Nach Vorbild des letzten Einsatzzustandes von 970-855´ erhält er Sitzgestühl 3. Klasse, das kleinere Abteil ist dabei für Traglasten geeignet. Wie das Original verfügt 970-855´´ über zwei Kanonenöfen, um auch im Winterhalbjahr genutzt werden zu können. Diese Öfen stammen aus Wahrenberg, wo sie im Schwesterwagen 970-856 erhalten geblieben waren. Außerdem haben die Vereinsmitglieder des PKML bereits Gepäcknetze und zahlreiche Hinweisschilder wie „Nichtraucher“ oder „Bitte nicht hinauslehnen“ angebracht. Im Februar/März dieses Jahres fanden die Installation der Elektrik und der Einbau der Beleuchtung statt.

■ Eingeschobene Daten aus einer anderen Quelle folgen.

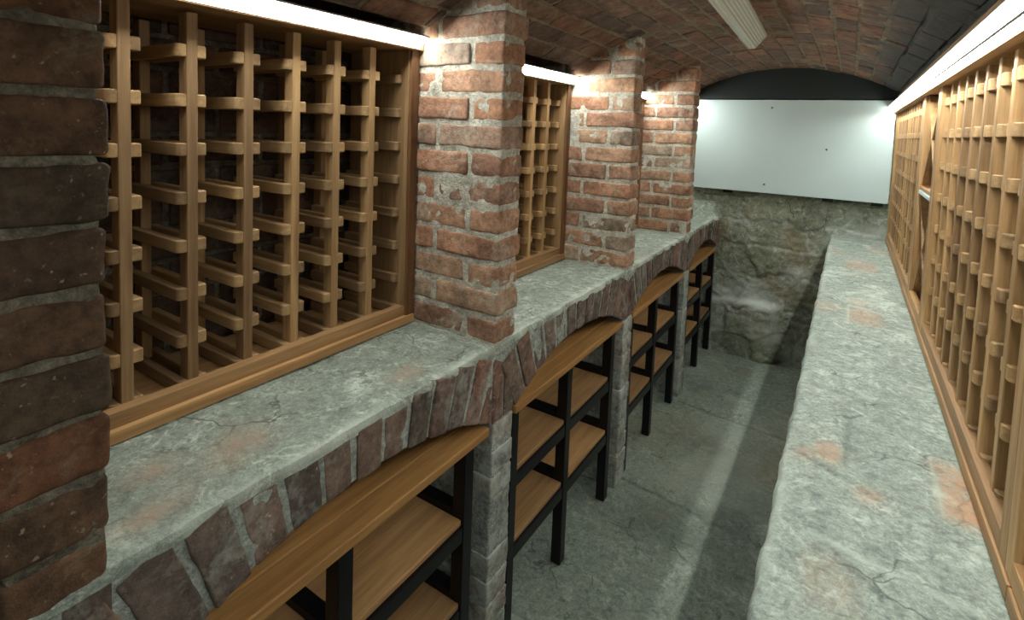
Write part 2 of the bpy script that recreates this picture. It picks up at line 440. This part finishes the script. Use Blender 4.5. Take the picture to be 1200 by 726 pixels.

Die bahnamtliche Abschlussuntersuchung ist für April dieses Jahres anberaumt. Anlässlich des Jubiläums „20 Jahre Prignitzer Kleinbahnmuseum Lindenberg e.V.“ wird der Wagen anschließend in der ersten Maiwoche 2013 erstmals einer breiten Öffentlichkeit im Einsatz vorgestellt. Sowohl die Fahrgäste als auch die Museumsbahner des PKML können diesen Moment schon heute kaum erwarten, wenn erstmals seit 1969 ein vierachsiger Oberlichtwagen mit korrekter Nummer der Rbd Schwerin und der Aufschrift „Heimatbahnhof Perleberg“ an den Langträgern zwischen Lindenberg und Mesendorf wieder unterwegs sein wird …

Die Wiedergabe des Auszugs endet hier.